FAITH CARDS, CREDIT CARDS

A novidade veio no “Diário de Notícias” e, que querem?, deu-me para rir. Na bela pátria de João Paulo II, a Polónia, nasceu o rosário do século XXI: tem a forma de cartão de crédito.

Maciej Salomon, o inventor, está feliz da vida. O terço do futuro é muito mais discreto. Pode ser usado no autocarro, no combóio, no avião, no escritório ou nas salas de espera. Um cristão bichana o seu tercinho e ninguém o incomoda, porque nem dá por isso.

Lembrei-me de João Guitton, um dos maiores pensadores do século XX. Quando foi chamado à tropa, em 1921, viu na frente um problema: uma vez que estou habituado a rezar as minhas orações de joelhos, ao pé da cama, antes de me deitar, devo fazer o mesmo no quartel, expondo-me ao escárnio dos colegas?

Consultou dois padres amigos. Um deu-lhe este conselho: “Reza debaixo da colcha, tranquilamente, sem fazer fazer alarde da tua fé, para não provocares inutilmente a irrisão dos teus companheiros”. O outro disse-lhe precisamente o contrário: “É tua obrigação de crente dar esse testemunho, com naturalidade, com humildade, até para afirmar o direito de praticar a fé em público, numa altura em que muitos a querem reduzir a um facto privado”.

João Guitton seguiu este conselho. Os seus colegas não disseram nada, mas aquele gesto marcou-os profundamente. Vinte anos mais tarde, um deles faleceu na montanha e Guitton, já professor universitário, foi apresentar condolências à família.
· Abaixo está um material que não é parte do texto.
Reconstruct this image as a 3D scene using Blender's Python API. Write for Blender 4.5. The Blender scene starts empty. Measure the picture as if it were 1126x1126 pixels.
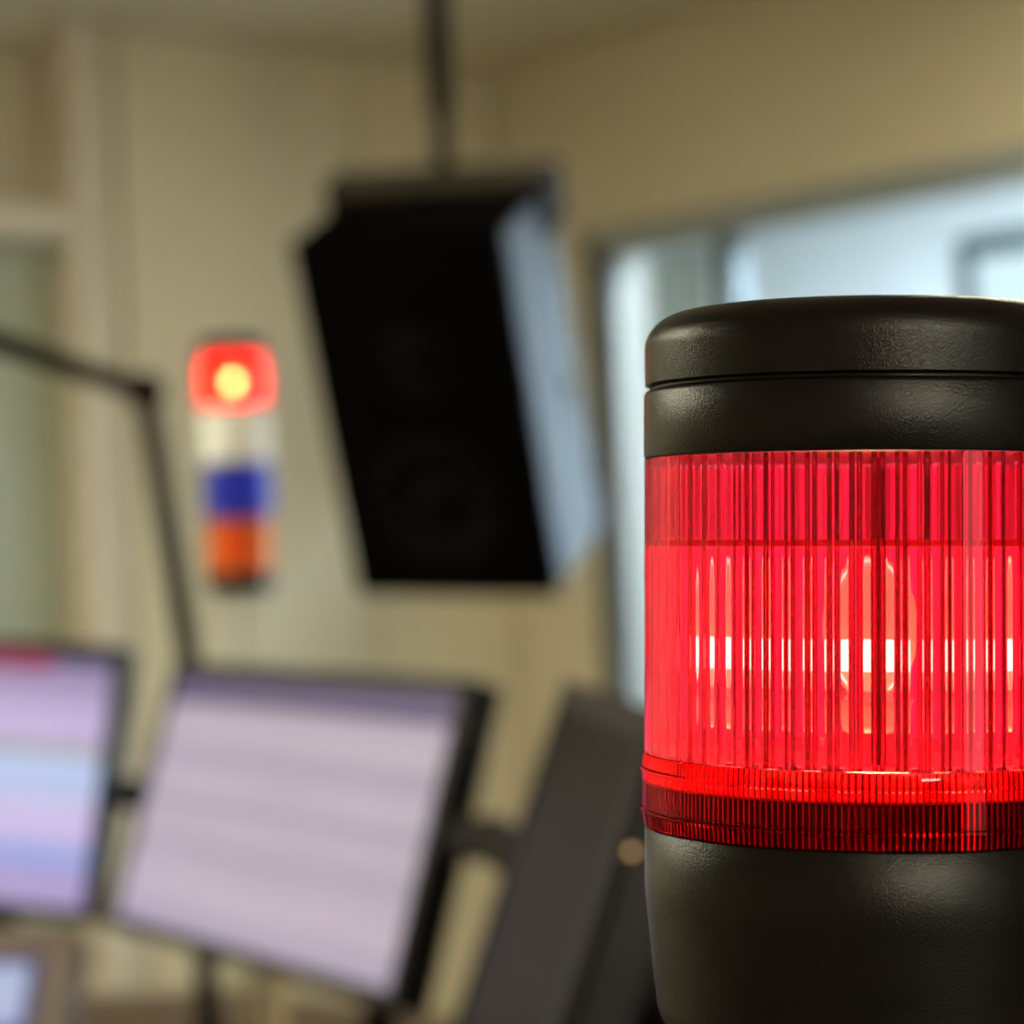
import bpy, bmesh, math, random
from mathutils import Vector, Matrix
random.seed(4)
C = bpy.context.scene.collection
PI = math.pi
sc = bpy.context.scene

# ------------------------------------------------------------------ camera
F = 2700.0                       # focal length in pixels of the 1126 px frame
YAW = math.radians(39)
PITCH = math.atan(42 / F)
ROLL = math.radians(-2.5)
CAM = Vector((0, 0, 1.30))
R3 = (Matrix.Rotation(-YAW, 3, 'Z') @ Matrix.Rotation(PI / 2 + PITCH, 3, 'X') @ Matrix.Rotation(ROLL, 3, 'Z'))
cd = bpy.data.cameras.new('camera')
cam = bpy.data.objects.new('camera', cd)
C.objects.link(cam)
cam.matrix_world = Matrix.Translation(CAM) @ R3.to_4x4()
cd.sensor_width = 36
cd.lens = F / 1126 * 36
cd.clip_start = 0.02
cd.dof.use_dof = True
cd.dof.focus_distance = 0.362
cd.dof.aperture_fstop = (cd.lens / 1000) / 0.0059
sc.camera = cam


def ray(px, py):
    return R3 @ Vector(((px - 563) / F, (563 - py) / F, -1))


def P(px, py, d):
    return CAM + ray(px, py) * d


def on_x(px, py, x):
    r = ray(px, py)
    return CAM + r * ((x - CAM.x) / r.x)


def on_y(px, py, y):
    r = ray(px, py)
    return CAM + r * ((y - CAM.y) / r.y)


def on_z(px, py, z):
    r = ray(px, py)
    return CAM + r * ((z - CAM.z) / r.z)


def level(X, Y, z):              # right / forward of the camera -> world
    return Vector((X * math.cos(YAW) + Y * math.sin(YAW), -X * math.sin(YAW) + Y * math.cos(YAW), z))


# ------------------------------------------------------------------ materials
def newmat(name):
    m = bpy.data.materials.new(name)
    m.use_nodes = True
    nt = m.node_tree
    for n in list(nt.nodes):
        if n.type != 'OUTPUT_MATERIAL':
            nt.nodes.remove(n)
    out = [n for n in nt.nodes if n.type == 'OUTPUT_MATERIAL'][0]
    return m, nt, out


def pbr(name, col, rough=0.5, spec=0.5, metal=0.0, bump=None, var=0.0, varscale=3.0, emit=None, estr=0.0, coat=0.0):
    m, nt, out = newmat(name)
    b = nt.nodes.new('ShaderNodeBsdfPrincipled')
    nt.links.new(b.outputs[0], out.inputs[0])
    b.inputs['Base Color'].default_value = (*col, 1)
    b.inputs['Roughness'].default_value = rough
    b.inputs['Metallic'].default_value = metal
    b.inputs['Specular IOR Level'].default_value = spec
    b.inputs['Coat Weight'].default_value = coat
    tc = nt.nodes.new('ShaderNodeTexCoord')
    if var:
        nz = nt.nodes.new('ShaderNodeTexNoise')
        nz.inputs['Scale'].default_value = varscale
        nz.inputs['Detail'].default_value = 4
        nt.links.new(tc.outputs['Object'], nz.inputs['Vector'])
        mx = nt.nodes.new('ShaderNodeMix')
        mx.data_type = 'RGBA'
        mx.inputs['A'].default_value = (*[c * (1 - var) for c in col], 1)
        mx.inputs['B'].default_value = (*[min(1, c * (1 + var)) for c in col], 1)
        nt.links.new(nz.outputs['Fac'], mx.inputs['Factor'])
        nt.links.new(mx.outputs['Result'], b.inputs['Base Color'])
    if bump:
        scale, strength, dist = bump
        nz = nt.nodes.new('ShaderNodeTexNoise')
        nz.inputs['Scale'].default_value = scale
        nz.inputs['Detail'].default_value = 3
        nt.links.new(tc.outputs['Object'], nz.inputs['Vector'])
        bp = nt.nodes.new('ShaderNodeBump')
        bp.inputs['Strength'].default_value = strength
        bp.inputs['Distance'].default_value = dist
        nt.links.new(nz.outputs['Fac'], bp.inputs['Height'])
        nt.links.new(bp.outputs[0], b.inputs['Normal'])
    if emit:
        b.inputs['Emission Color'].default_value = (*emit, 1)
        b.inputs['Emission Strength'].default_value = estr
    return m


def emitter(name, col, s):
    m, nt, out = newmat(name)
    e = nt.nodes.new('ShaderNodeEmission')
    e.inputs[0].default_value = (*col, 1)
    e.inputs[1].default_value = s
    nt.links.new(e.outputs[0], out.inputs[0])
    return m


def glass(name, col, rough=0.0, ior=1.5):
    m, nt, out = newmat(name)
    g = nt.nodes.new('ShaderNodeBsdfGlass')
    g.inputs['Color'].default_value = (*col, 1)
    g.inputs['Roughness'].default_value = rough
    g.inputs['IOR'].default_value = ior
    nt.links.new(g.outputs[0], out.inputs[0])
    return m


def sheet(name, col, ior=1.45, rough=0.03, haze=0.0, hazecol=None):
    """thin clear wall: light passes straight through, tinted, with a surface reflection"""
    m, nt, out = newmat(name)
    t = nt.nodes.new('ShaderNodeBsdfTransparent')
    t.inputs[0].default_value = (*col, 1)
    last = t
    if haze:
        h = nt.nodes.new('ShaderNodeBsdfTranslucent')
        h.inputs[0].default_value = (*(hazecol or col), 1)
        mh = nt.nodes.new('ShaderNodeMixShader')
        mh.inputs[0].default_value = haze
        nt.links.new(t.outputs[0], mh.inputs[1])
        nt.links.new(h.outputs[0], mh.inputs[2])
        last = mh
    g = nt.nodes.new('ShaderNodeBsdfGlossy')
    g.inputs['Roughness'].default_value = rough
    fr = nt.nodes.new('ShaderNodeFresnel')
    fr.inputs[0].default_value = ior
    mx = nt.nodes.new('ShaderNodeMixShader')
    nt.links.new(fr.outputs[0], mx.inputs[0])
    nt.links.new(last.outputs[0], mx.inputs[1])
    nt.links.new(g.outputs[0], mx.inputs[2])
    nt.links.new(mx.outputs[0], out.inputs[0])
    return m


def lin(r, g, b):
    def f(c):
        c /= 255
        return c / 12.92 if c <= .04045 else ((c + .055) / 1.055) ** 2.4
    return (f(r), f(g), f(b))


def screen_mat(name, stops, strength=1.0, corner=None, lines=0.0):
    """lit display: horizontal bands of its picture, read from the panel's own height (v) and width (u)"""
    m, nt, out = newmat(name)
    uv = nt.nodes.new('ShaderNodeUVMap')
    sep = nt.nodes.new('ShaderNodeSeparateXYZ')
    nt.links.new(uv.outputs[0], sep.inputs[0])
    rmp = nt.nodes.new('ShaderNodeValToRGB')
    rmp.color_ramp.interpolation = 'CONSTANT'
    el = rmp.color_ramp.elements
    while len(el) > 1:
        el.remove(el[-1])
    for i, (p, c) in enumerate(stops):
        e = el[0] if i == 0 else el.new(p)
        e.position = p
        e.color = (*lin(*c), 1)
    nt.links.new(sep.outputs[1], rmp.inputs[0])
    col = rmp.outputs[0]
    if corner:                    # a coloured block of the picture in its upper band
        c, u0, u1, v0 = corner
        prod = None
        for sock, op, val in ((0, 'GREATER_THAN', u0), (0, 'LESS_THAN', u1), (1, 'GREATER_THAN', v0)):
            a = nt.nodes.new('ShaderNodeMath')
            a.operation = op
            nt.links.new(sep.outputs[sock], a.inputs[0])
            a.inputs[1].default_value = val
            if prod is None:
                prod = a
            else:
                q = nt.nodes.new('ShaderNodeMath')
                q.operation = 'MULTIPLY'
                nt.links.new(prod.outputs[0], q.inputs[0])
                nt.links.new(a.outputs[0], q.inputs[1])
                prod = q
        mx = nt.nodes.new('ShaderNodeMix')
        mx.data_type = 'RGBA'
        nt.links.new(prod.outputs[0], mx.inputs['Factor'])
        nt.links.new(col, mx.inputs['A'])
        mx.inputs['B'].default_value = (*lin(*c), 1)
        col = mx.outputs['Result']
    if lines:                     # rows of entries in the list on the display
        mp = nt.nodes.new('ShaderNodeMapping')
        mp.inputs['Scale'].default_value = (3, 26, 1)
        nt.links.new(uv.outputs[0], mp.inputs[0])
        nz = nt.nodes.new('ShaderNodeTexNoise')
        nz.inputs['Scale'].default_value = 1.0
        nz.inputs['Detail'].default_value = 3
        nt.links.new(mp.outputs[0], nz.inputs['Vector'])
        mr = nt.nodes.new('ShaderNodeMapRange')
        mr.inputs['From Min'].default_value = 0.3
        mr.inputs['From Max'].default_value = 0.7
        mr.inputs['To Min'].default_value = 1 - lines
        mr.inputs['To Max'].default_value = 1 + lines * .4
        nt.links.new(nz.outputs['Fac'], mr.inputs[0])
        vm = nt.nodes.new('ShaderNodeVectorMath')
        vm.operation = 'SCALE'
        nt.links.new(col, vm.inputs[0])
        nt.links.new(mr.outputs[0], vm.inputs['Scale'])
        col = vm.outputs[0]
    b = nt.nodes.new('ShaderNodeBsdfPrincipled')
    b.inputs['Base Color'].default_value = (.02, .02, .02, 1)
    b.inputs['Roughness'].default_value = .35
    b.inputs['Specular IOR Level'].default_value = .2
    nt.links.new(col, b.inputs['Emission Color'])
    b.inputs['Emission Strength'].default_value = strength
    nt.links.new(b.outputs[0], out.inputs[0])
    return m


# ------------------------------------------------------------------ mesh helpers
def obj(name, bm, mat, parent=None, smooth=True, sharp=35):
    me = bpy.data.meshes.new(name)
    bmesh.ops.recalc_face_normals(bm, faces=bm.faces)
    if smooth:
        for f in bm.faces:
            f.smooth = True
        a = math.radians(sharp)
        for e in bm.edges:
            if len(e.link_faces) == 2 and e.calc_face_angle(0) > a:
                e.smooth = False
    bm.to_mesh(me)
    bm.free()
    me.materials.append(mat)
    o = bpy.data.objects.new(name, me)
    C.objects.link(o)
    if parent:
        o.parent = parent
    return o


def thing(name, label, cat, M=None, group=None):
    o = bpy.data.objects.new(name, None)
    o.empty_display_size = .05
    C.objects.link(o)
    if M is not None:
        o.matrix_world = M
    o['label'] = label
    o['category'] = cat
    if group:
        o['group'] = group
    return o


def tag(o, label, cat, group=None):
    o['label'] = label
    o['category'] = cat
    if group:
        o['group'] = group
    return o


def struct(name, bm, mat, **k):
    o = obj(name, bm, mat, **k)
    o['kind'] = 'structure'
    return o


def box(bm, c, s, bevel=0.0, M=None, seg=3):
    r = bmesh.ops.create_cube(bm, size=1)
    vs = r['verts']
    T = Matrix.Translation(Vector(c)) @ Matrix.Diagonal((*s, 1))
    if M is not None:
        T = M @ T
    bmesh.ops.transform(bm, matrix=T, verts=vs)
    if bevel:
        es = list({e for v in vs for e in v.link_edges})
        bmesh.ops.bevel(bm, geom=es, offset=bevel, segments=seg, profile=.5, affect='EDGES')
    return bm


def boxmm(bm, a, b, bevel=0.0):
    a, b = Vector(a), Vector(b)
    return box(bm, (a + b) / 2, [abs(x) for x in (b - a)], bevel)


def lathe(bm, prof, n=96, closed=False, M=None):
    rings = []
    for r, z in prof:
        if r < 1e-7:
            rings.append([bm.verts.new((0, 0, z))])
        else:
            rings.append([bm.verts.new((r * math.cos(2 * PI * i / n), r * math.sin(2 * PI * i / n), z)) for i in range(n)])
    prs = list(zip(rings, rings[1:]))
    if closed:
        prs.append((rings[-1], rings[0]))
    for A, B in prs:
        for i in range(n):
            j = (i + 1) % n
            if len(A) == 1 and len(B) == 1:
                continue
            if len(A) == 1:
                bm.faces.new((A[0], B[i], B[j]))
            elif len(B) == 1:
                bm.faces.new((A[i], A[j], B[0]))
            else:
                bm.faces.new((A[i], A[j], B[j], B[i]))
    if M is not None:
        bmesh.ops.transform(bm, matrix=M, verts=[v for R_ in rings for v in R_])
    return bm


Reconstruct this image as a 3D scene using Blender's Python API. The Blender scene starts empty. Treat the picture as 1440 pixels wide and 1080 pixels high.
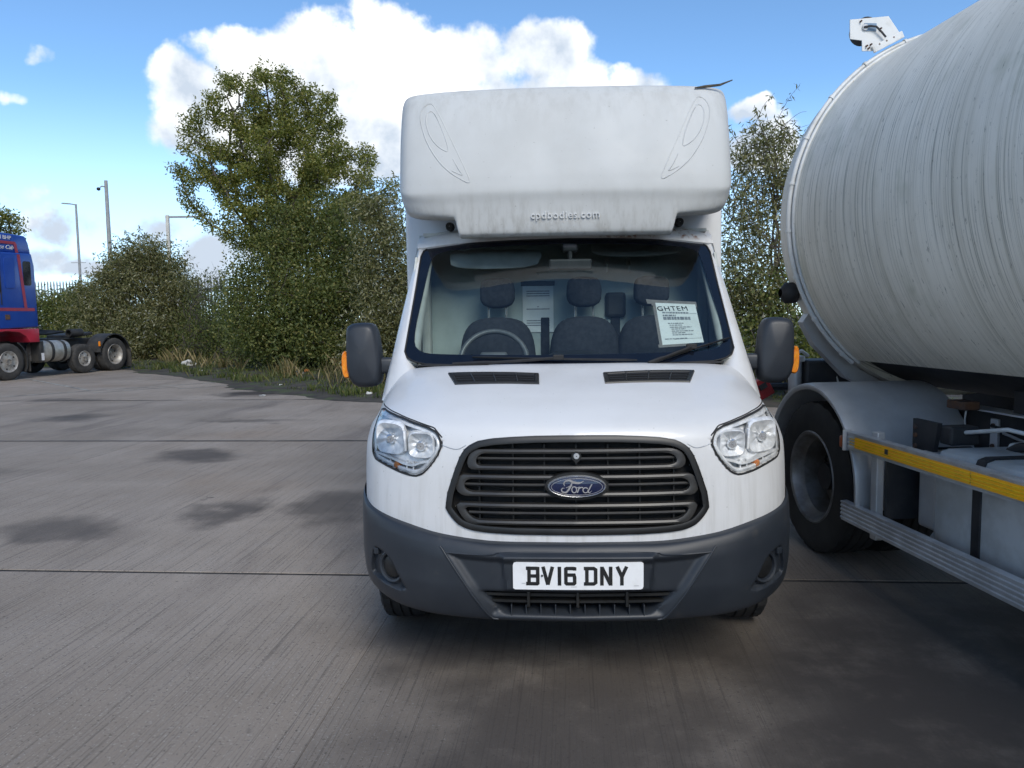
import bpy, bmesh, math, random
import numpy as np
from mathutils import Vector, Matrix, Euler
from mathutils.bvhtree import BVHTree

random.seed(7)
rng = np.random.default_rng(7)
PI = math.pi
rad = math.radians
scene = bpy.context.scene
col = scene.collection

# ---------------------------------------------------------------- camera
cam_data = bpy.data.cameras.new("camera")
cam = bpy.data.objects.new("camera", cam_data)
col.objects.link(cam)
cam_data.sensor_fit = 'HORIZONTAL'
cam_data.sensor_width = 36.0
cam_data.lens = 27.05
cam_data.clip_start = 0.05
cam_data.clip_end = 6000.0
cam.matrix_world = (Matrix.Translation((0, 0, 1.58)) @
                    (Matrix.Rotation(PI/2 - rad(4.91), 4, 'X') @ Matrix.Rotation(rad(-0.8), 4, 'Z')))
scene.camera = cam

# ---------------------------------------------------------------- sky, sun, exposure
SUN_EL, SUN_AZ = 40.0, 164.0          # degrees; azimuth measured from +Y (away from the camera) towards +X
world = bpy.data.worlds.new("World")
scene.world = world
world.use_nodes = True
wn, wl = world.node_tree.nodes, world.node_tree.links
for n in list(wn):
    wn.remove(n)

def WN(t, **kw):
    n = wn.new(t)
    for k, v in kw.items():
        setattr(n, k, v)
    return n

def wmath(op, a, b=None, c=None, clamp=False):
    n = WN('ShaderNodeMath', operation=op, use_clamp=clamp)
    for i, s in enumerate((a, b, c)):
        if s is None:
            continue
        if isinstance(s, (int, float)):
            n.inputs[i].default_value = s
        else:
            wl.new(s, n.inputs[i])
    return n.outputs[0]

def build_world():
    sky = WN('ShaderNodeTexSky', sky_type='NISHITA')
    sky.sun_disc = False
    sky.sun_elevation = rad(SUN_EL)
    sky.sun_rotation = rad(SUN_AZ)
    sky.altitude = 50.0
    sky.air_density = 0.65
    sky.dust_density = 0.0
    sky.ozone_density = 4.0
    tc = WN('ShaderNodeTexCoord')
    sep = WN('ShaderNodeSeparateXYZ')
    wl.new(tc.outputs['Generated'], sep.inputs[0])
    x, y, z = sep.outputs
    # cloud-layer coordinates: azimuth and elevation angles of the view direction
    az = wmath('ARCTAN2', x, y)
    el = wmath('ARCSINE', z)
    # domain warp so that outlines billow
    def noise(scale, detail, rough=0.55, off=(0, 0, 0), squash=1.0):
        mp = WN('ShaderNodeMapping')
        mp.inputs['Location'].default_value = off
        mp.inputs['Scale'].default_value = (scale, scale, scale*squash)
        wl.new(tc.outputs['Generated'], mp.inputs['Vector'])
        n = WN('ShaderNodeTexNoise')
        n.inputs['Scale'].default_value = 1.0
        n.inputs['Detail'].default_value = detail
        n.inputs['Roughness'].default_value = rough
        wl.new(mp.outputs[0], n.inputs['Vector'])
        return n.outputs['Fac']
    n_big = noise(9.0, 5.0, 0.6, (3.1, 1.7, 0.4))
    n_warp = noise(14.0, 1.0, 0.5, (7.0, 2.0, 5.0))
    n_fine = noise(30.0, 4.0, 0.6, (1.3, 4.1, 2.2))
    azw = wmath('ADD', az, wmath('MULTIPLY', wmath('SUBTRACT', n_warp, 0.5), 0.10))
    elw = wmath('ADD', el, wmath('MULTIPLY', wmath('SUBTRACT', n_big, 0.5), 0.07))
    # cumulus heaps: (azimuth, elevation, radius az, radius el) in radians
    heaps = CLOUD_HEAPS
    field = None
    for hp in heaps:
        a, e, ra, re = hp[:4]
        amp = hp[4] if len(hp) > 4 else 1.0
        da = wmath('MULTIPLY', wmath('SUBTRACT', azw, a), 1.0/ra)
        de = wmath('MULTIPLY', wmath('SUBTRACT', elw, e), 1.0/re)
        d2 = wmath('ADD', wmath('MULTIPLY', da, da), wmath('MULTIPLY', de, de))
        f = wmath('SUBTRACT', amp, wmath('MULTIPLY', d2, amp))
        field = f if field is None else wmath('SMOOTH_MAX', field, f, 0.15)
    # scattered cumulus added over the unseen sky to brighten the van's shaded front
    n_sc = noise(3.2, 4.0, 0.58, (5.2, 0.3, 8.8), 1.8)
    def soft(f, a, z):
        r = WN('ShaderNodeMapRange', interpolation_type='SMOOTHSTEP')
        r.inputs['From Min'].default_value = a
        r.inputs['From Max'].default_value = z
        wl.new(f, r.inputs['Value'])
        return r.outputs[0]
    away = soft(wmath('ABSOLUTE', az), 0.62, 1.05)
    upmask = soft(el, 0.40, 0.62)
    out = wmath('MAXIMUM', away, upmask)
    thr = WN('ShaderNodeMapRange')
    for k, v in (('From Min', 0.25), ('From Max', 0.85), ('To Min', 0.44), ('To Max', 0.85)):
        thr.inputs[k].default_value = v
    wl.new(el, thr.inputs['Value'])
    scat = wmath('MULTIPLY', wmath('SUBTRACT', n_sc, thr.outputs[0]), 6.0)
    scat = wmath('SUBTRACT', wmath('MULTIPLY', scat, out), wmath('MULTIPLY', wmath('SUBTRACT', 1.0, out), 2.2))
    field = wmath('MAXIMUM', field, scat)
    field = wmath('ADD', field, wmath('MULTIPLY', wmath('SUBTRACT', n_fine, 0.5), 1.3))
    mask = WN('ShaderNodeMapRange', interpolation_type='SMOOTHSTEP')
    mask.inputs['From Min'].default_value = -0.10
    mask.inputs['From Max'].default_value = 0.62
    wl.new(field, mask.inputs['Value'])
    # haze and thin low cloud towards the horizon
    lowband = WN('ShaderNodeMapRange', interpolation_type='SMOOTHSTEP')
    lowband.inputs['From Min'].default_value = 0.28
    lowband.inputs['From Max'].default_value = 0.0
    lowband.inputs['To Max'].default_value = 0.72
    wl.new(el, lowband.inputs['Value'])
    # cloud brightness: lit tops, greyer undersides and hollows
    n_sh = noise(13.0, 5.0, 0.55, (0.4, 9.1, 3.3))
    sh = WN('ShaderNodeValToRGB')
    sh.color_ramp.elements[0].position = 0.36
    sh.color_ramp.elements[0].color = (0.40, 0.46, 0.55, 1)
    sh.color_ramp.elements[1].position = 0.66
    sh.color_ramp.elements[1].color = (1.0, 0.99, 0.97, 1)
    shv = wmath('ADD', wmath('MULTIPLY', n_sh, 0.8), wmath('MULTIPLY', wmath('SUBTRACT', el, 0.16), 0.8))
    wl.new(shv, sh.inputs['Fac'])
    cl = WN('ShaderNodeMix', data_type='RGBA', blend_type='MULTIPLY')
    cl.inputs['Factor'].default_value = 1.0
    wl.new(sh.outputs['Color'], cl.inputs['A'])
    cl.inputs['B'].default_value = CLOUD_COL
    hz = WN('ShaderNodeMix', data_type='RGBA')
    wl.new(lowband.outputs[0], hz.inputs['Factor'])
    skt = WN('ShaderNodeMix', data_type='RGBA', blend_type='MULTIPLY')
    skt.inputs['Factor'].default_value = 1.0
    wl.new(sky.outputs[0], skt.inputs['A'])
    skt.inputs['B'].default_value = SKY_TINT
    wl.new(skt.outputs['Result'], hz.inputs['A'])
    hz.inputs['B'].default_value = HAZE_COL
    mx = WN('ShaderNodeMix', data_type='RGBA')
    wl.new(mask.outputs[0], mx.inputs['Factor'])
    wl.new(hz.outputs['Result'], mx.inputs['A'])
    wl.new(cl.outputs['Result'], mx.inputs['B'])
    bg = WN('ShaderNodeBackground')
    bg.inputs['Strength'].default_value = 0.10
    wl.new(mx.outputs['Result'], bg.inputs['Color'])
    o = WN('ShaderNodeOutputWorld')
    wl.new(bg.outputs[0], o.inputs[0])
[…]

O pai do falecido, também docente universitário e ateu, interpelou-o deste modo: “O senhor é o tal que rezava as orações de joelhos ao pé da cama, no quartel? O senhor é um crente a sério”.

Lembrei-me também de Bruce Marshall e do seu romance de 1993: O mundo, a carne e o padre Smith. Segundo o protagonista, “seria bom que Deus estivesse presente nos nossos salões de baile e nos nossos teatros como está nas nossas igrejas. Mas temos medo de ser nós próprios…

E assim cada um finge ser menos virtuoso do que é na realidade. Outrora as pessoas fingiam ser melhores do que eram: actualmente fingem-se piores. Os homens de outros tempos juravam que tinham ido à igreja, no domingo, ainda que não tivessem posto lá os pés; agora, pelo contrário, dizem que no domingo vão praticar o golfe e sentir-se-iam mal se os amigos descobrissem que eles vão à igreja”.

Não é raro, de facto, ouvir machos latinos (e latinas fêmeas) a gabar-se de dar facadas no matrimónio, mesmo que não ousem pôr o pé em ramo verde, porque tremem só de pensar na surra que apanhariam do outro cônjuge. Fazem lembrar aquele rapaz franzino e fracalhão que, depois de ter levado quantas queria, gritava apara os circunstantes: “Agarrem-me, que ainda mato aquele diabo” (o diabo que lhe tinha moído os ossos).

No fundo, é mais bazófia que ruindade e mais cobardia que outra coisa. Receiam que, se forem honestos, bem educados, fiéis à palavra ou aos contratos, alguém lhes diga que “ainda são dos bons tempos!”

Mas há quem faça mesmo desvarios e se glorie da sua imoralidade e corrupção ou de ter esperteza para roubar e ludibriar o próximo.

Perante coisas destas, que nos resta? Sorrir: sorrir da condição humana, porque, segundo a Bíblia, “a multidão de tolos é enorme”. O mundo de hoje cria estes adultos-adolescentes que pretendem impor-se opondo-se aos demais, esconder a cobardia sob a capa do descaramento, aparecer grandes e façanhudos, quando estão cheios, sim, mas como um pneu…

E, depois, importa ver também a outra parte: a legião de pessoas luminosas e ardentes que não têm medo, antes defendem com galhardia a verdade e a justiça, a honra alheia ou a própria fé; e preferem o perdão à vingança, a solidariedade ao egoísmo, a simplicidade e a mansidão ao consumismo e à  prepotência. A esperança do mundo está nesses homens e mulheres capazes de abraçar causas “socialmente incorrectas” como a luta contra o aborto ou o chamado “amor livre”.

Tal gente não precisa de rezar debaixo da colcha nem de esconder o rosário sob a forma dum cartão de crédito. Tem orgulho de ser pessoa, de ser livre.